Now, with emerging data available on shipment visibility, channel sales, and field service status, it is time to extend this logic. Supply chain strategy is now a closed loop and includes manufacturing networks, omnichannel fulfillment, social media analytics, and aftermarket service. Success stories from BMW, Unilever, and Cisco point to a future governed less by the old principles of buy-low-sell-high and more oriented toward building profit platforms for the long run. 

And profit-focused applications of mesoeconomics are inventing new models based on the power of networks. One example is SHEIN. The Chinese apparel brand built a demand management network of around 14,000 social media influencers and matched it with a supply management ecosystem comprising 6,000 independent factories. The operation can produce 42,000 new styles per week at prices 50-65% lower than fast-fashion rival Zara. 

Zero100 Loop model of a supply/demand chain showing examples of how SHEIN approaches each function. 
Source: Zero100

Apple is another example. Along with TSMC, Foxconn, Pegatron, and others, Apple created $3T in market cap with a largely sole-sourced, vertically integrated supply chain that sustains an ecosystem of hardware, software, and content which commands extraordinary customer loyalty and price insensitivity. 

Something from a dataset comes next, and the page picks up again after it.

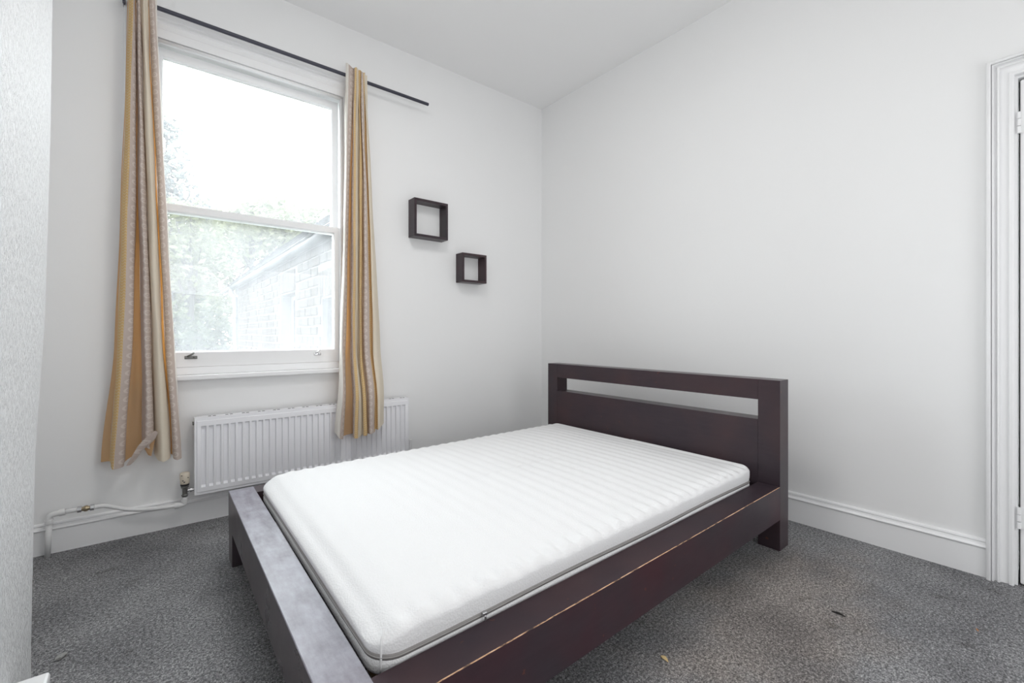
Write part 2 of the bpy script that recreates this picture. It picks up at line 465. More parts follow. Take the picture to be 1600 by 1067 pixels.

The same principles are also being applied by others. Schneider Electric, for example, helps its network of suppliers decarbonize operations and, in the process, drives demand for its own electrification offerings. Maersk invests in digital tools that lessen risk for shippers while increasing value and customer loyalty and reducing margin pressure during times of vessel overcapacity. Procter & Gamble has built a supplier portal that helps key partners work faster and more cost-effectively on new product innovation. The common thread in all these examples is thinking beyond the adversarial basics of traditional contracting to find ways to strengthen ties in the network. 

Mesoeconomics Is About Winning the War, Not Just the Battle 

Classical economics is notoriously oversimplified, justifying the self-destructive dynamic of transactional partner relationships chasing short-term gains while ruining the deal for longer-term profit. Boeing shows what this can look like in reality.  Outsourcing for lower costs and faster time to market may have made sense for the Dreamliner 20 years ago, but it looks like a mistake now. Instead of building a keiretsu supplier system over many years like Toyota, Boeing relied on relationships that weren’t robust. The Dreamliner suffered delays and overruns, and lasting network weaknesses are now being blamed for quality failures. 

The same oversimplified approach to contracts could explain why carriers and shippers take turns abusing power as trucking capacity balances swing back and forth through time, ultimately destroying network value for all. It may also prove to be the undoing of the United Auto Workers, which is winning some public battles now but laying the groundwork for a robotic revolution that could decimate its membership in the long run. 

In business, where reliability matters, long-termism can build trust that adds value to a network. 

Supply Chain Strategy Is a Game, and It Runs on Data 

Mesoeconomics is really just a fancy word for supply chain strategy in the digital age. It’s a multiplayer game that, until recently, was played on PowerPoint.  

Now, with massive data sets and emerging genAI tools, mesoeconomics will become a powerful tool for supply chain leaders, enabling them to assemble data, build conceptual network models, and play the game to win.